Un collezionista fortunato: la scoperta del meteorite sulla cima del Monte Gariglione
In uno straordinario sviluppo scientifico, è stato identificato in Calabria uno dei meteoriti più insoliti e rari mai osservati, aggiungendo un tassello prezioso alla nostra comprensione del Sistema Solare. Il meteorite, scoperto sul Monte Gariglione, è al centro di un’importante ricerca condotta da un team di scienziati dell’Università di Bari, guidato dalla professoressa Giovanna Agrosì, esperta di Mineralogia.
Ciò che rende questo meteorite unico è la sua composizione straordinaria. È il terzo meteorite al mondo a contenere una rara lega di alluminio e rame, e il secondo ad ospitare un quasicristallo di origine naturale. I quasicristalli sono materiali con una struttura cristallina non ripetitiva, a differenza dei normali cristalli, aprendo nuove prospettive nella comprensione dei materiali extraterrestri.
La sferetta meteoritica, dalla lucentezza metallica affascinante, è stata scoperta da un appassionato collezionista attratto dalla sua inusuale luminosità. Il meteorite è stato successivamente inviato all’Università di Bari per ulteriori analisi, che hanno confermato la sua origine extraterrestre. Attualmente, la sferetta è esposta nel Museo di Scienze della Terra dell’Università di Bari.
La ricerca, pubblicata sulla rivista Communications Earth & Environment, ha coinvolto un team multidisciplinare di scienziati, inclusi ricercatori dell’Università di Firenze e dell’Agenzia Spaziale Italiana.

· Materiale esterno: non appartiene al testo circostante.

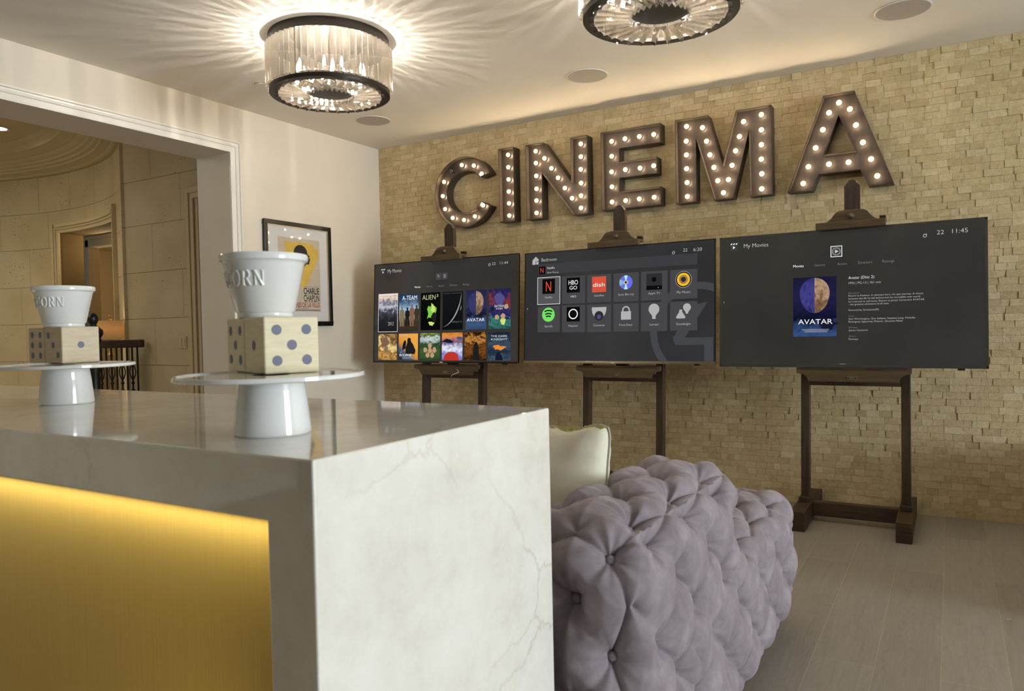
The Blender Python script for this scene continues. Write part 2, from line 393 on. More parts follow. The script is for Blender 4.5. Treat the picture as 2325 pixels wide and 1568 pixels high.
# doorway in the curved wall: casing that follows the curve, jambs, and the lit passage beyond
def curve_casing():
    m = MB(); n = 26
    steps = [(0.0, 0.035, 0.018), (0.035, 0.06, 0.028), (0.06, 0.095, 0.04)]
    for o0, o1, d in steps:
        P = []; F = []
        for i in range(n+1):
            an = DA0-0.6+(DA1-DA0+1.2)*i/n
            for r, z in ((RR, DZ+o0), (RR-d, DZ+o0), (RR-d, DZ+o1), (RR, DZ+o1)):
                x, y = rp(an, r); P.append((x, y, z))
        for i in range(n):
            q = i*4
            for k in range(4): F.append((q+k, q+4+k, q+4+(k+1) % 4, q+(k+1) % 4))
        F += [(0, 1, 2, 3), (n*4+3, n*4+2, n*4+1, n*4)]
        m.add(P, F)
        for base, s in ((DA0, -1), (DA1, 1)):
            a0 = base+s*math.degrees(o0/RR); a1 = base+s*math.degrees(o1/RR)
            P = []
            for an in (a0, a1):
                for r in (RR, RR-d):
                    x, y = rp(an, r); P += [(x, y, 0), (x, y, DZ+(o1 if s > 0 else 0.14))]
            m.add(P, [(0, 1, 3, 2), (4, 6, 7, 5), (0, 4, 5, 1), (2, 3, 7, 6), (1, 5, 7, 3), (0, 2, 6, 4)])
    return m.build('trim_3', M['plaster'], smooth=True)
struct(curve_casing())
PZ = 2.5
w = MB().box(-6.4, 0.1, 0, -4.80, 0.2, PZ).box(-4.26, 0.1, 0, -2.3, 0.2, PZ).box(-4.80, 0.1, 2.34, -4.26, 0.2, PZ).box(-6.5, -1.2, 0, -6.4, 1.9, PZ).box(-6.5, -0.46, PZ, -2.2, 1.9, PZ+0.05).box(-2.3, -0.9, 0, -2.2, 1.9, PZ).box(-6.5, 1.8, 0, -2.2, 1.9, PZ)
struct(w.build('wall_passage', M['plaster']))
w = MB().box(-4.87, 0.06, 0, -4.80, 0.1, 2.43).box(-4.26, 0.06, 0, -4.19, 0.1, 2.43).box(-4.87, 0.06, 2.34, -4.19, 0.1, 2.43).box(-4.90, 0.04, 2.43, -4.16, 0.1, 2.47)
struct(w.build('trim_4', M['plaster'], bevel=0.004))
w = MB(); P = []
for i in range(61):
    x = -6.2+i*0.055; P.append((x, 1.55+0.035*sin(i*1.7)))
v = [(x, y, z) for x, y in P for z in (0.05, 2.3)]
cur = MB().add(v, [(2*i, 2*i+2, 2*i+3, 2*i+1) for i in range(60)]).build('curtain', plain('amber_curtain', srgb(206,168,112), 0.8), smooth=True, auto=False, solid=0.006)
tag(cur, 'amber pleated curtain hanging in the lit room beyond the inner doorway', 'curtain')
# ---------------------------------------------------------------- bar counter
t = thing('bar_counter', 'cream marble waterfall bar counter with a brass front panel', 'counter', (2.4, -4.22, 0))
X0, X1, Y0, Y1, ZC, TH = 0.7, 3.757, -4.552, -3.885, 1.05, 0.0905
ox, oy = 2.4, -4.22
poly = [(X0-ox, 0), (X0-ox, ZC), (X1-ox, ZC), (X1-ox, 0), (X1-TH-ox, 0), (X1-TH-ox, ZC-TH), (X0+TH-ox, ZC-TH), (X0+TH-ox, 0)]
MB().prism(poly, Y0-oy, Y1-oy).build('marble_slabs', M['marble'], t, bevel=0.0035, seg=3)
def m_brass():
    q = NT('brushed_brass'); q.b.inputs['Metallic'].default_value = 0.55; q.b.inputs['Roughness'].default_value = 0.45
    n = q.new('ShaderNodeTexNoise', Scale=6.0, Detail=4.0, Vector=q.coord(scale=(60, 60, 0.6)))
    q.set(q.b, 'Base Color', q.ramp(n, [(0.2, srgb(204,176,96)), (0.8, srgb(216,190,110))])); q.bump(n, 0.04, 0.002); return q.m
M['brass'] = m_brass()
MB().box(X0+TH-ox, Y0-oy+0.040, 0.0, X1-TH-ox, Y0-oy+0.06, ZC-TH).build('brass_front_panel', M['brass'], t)
MB().box(X0+TH-ox, Y1-oy-0.03, 0.0, X1-TH-ox, Y1-oy-0.006, ZC-TH).build('back_panel', M['marble'], t)
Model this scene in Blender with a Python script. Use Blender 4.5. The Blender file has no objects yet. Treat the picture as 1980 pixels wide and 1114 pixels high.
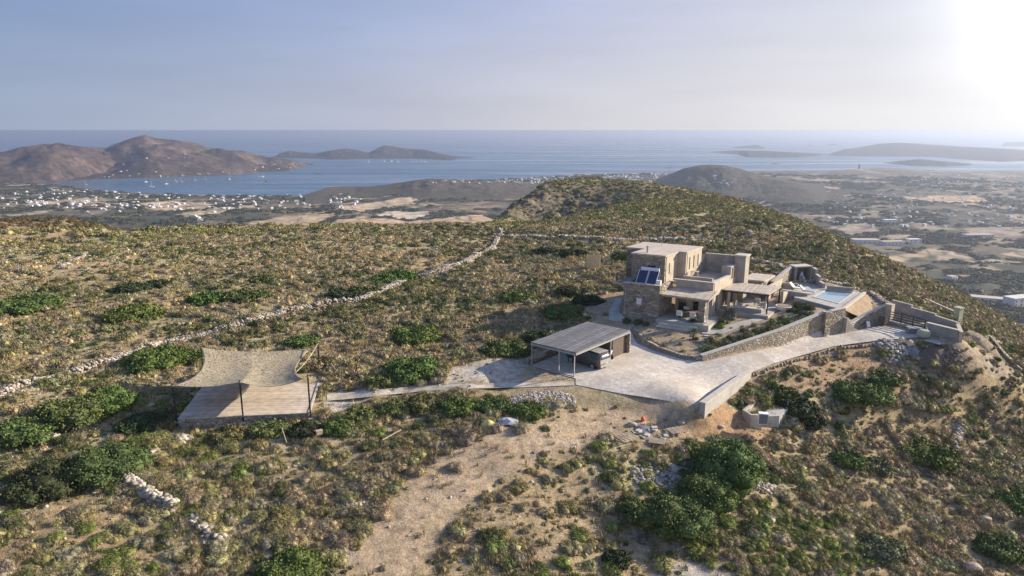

Il professor Luca Bindi, del dipartimento di Scienze della Terra dell’Università di Firenze, è stato fondamentale nella scoperta di un quasicristallo in un meteorite conservato nel museo di Storia Naturale dell’Università di Firenze.
I quasicristalli, riconosciuti con il Premio Nobel per la Chimica nel 2011, rappresentano un tipo di materia rivoluzionario, studiato inizialmente da Dan Shechtman negli anni ’80. La scoperta di quasicristalli in meteoriti suggerisce nuovi scenari sulla formazione e l’evoluzione del Sistema Solare.
La professoressa Giovanna Agrosì sottolinea l’importanza di questa scoperta per lo sviluppo delle scienze planetarie nel sud Italia, sottolineando come gli studi geologico-mineralogici siano fondamentali per avanzare nelle conoscenze cosmiche. Paola Manzari, dell’Asi, evidenzia che la ricerca rivela un universo ancora inesplorato di fasi mineralogiche a scala nanometrica nei materiali extraterrestri.
Il direttore del dipartimento di Scienze della Terra e Geoambientali dell’Università di Bari, Giuseppe Mastronuzzi, sottolinea l’importanza della scoperta non solo per le scienze mineralogiche e planetarie ma anche per la fisica e la chimica dello stato solido, dimostrando che i quasicristalli possono formarsi spontaneamente in natura e mantenere la loro stabilità per periodi geologici. In definitiva, questa straordinaria scoperta apre nuovi orizzonti nella comprensione delle origini del nostro Sistema Solare e dei materiali che lo compongono.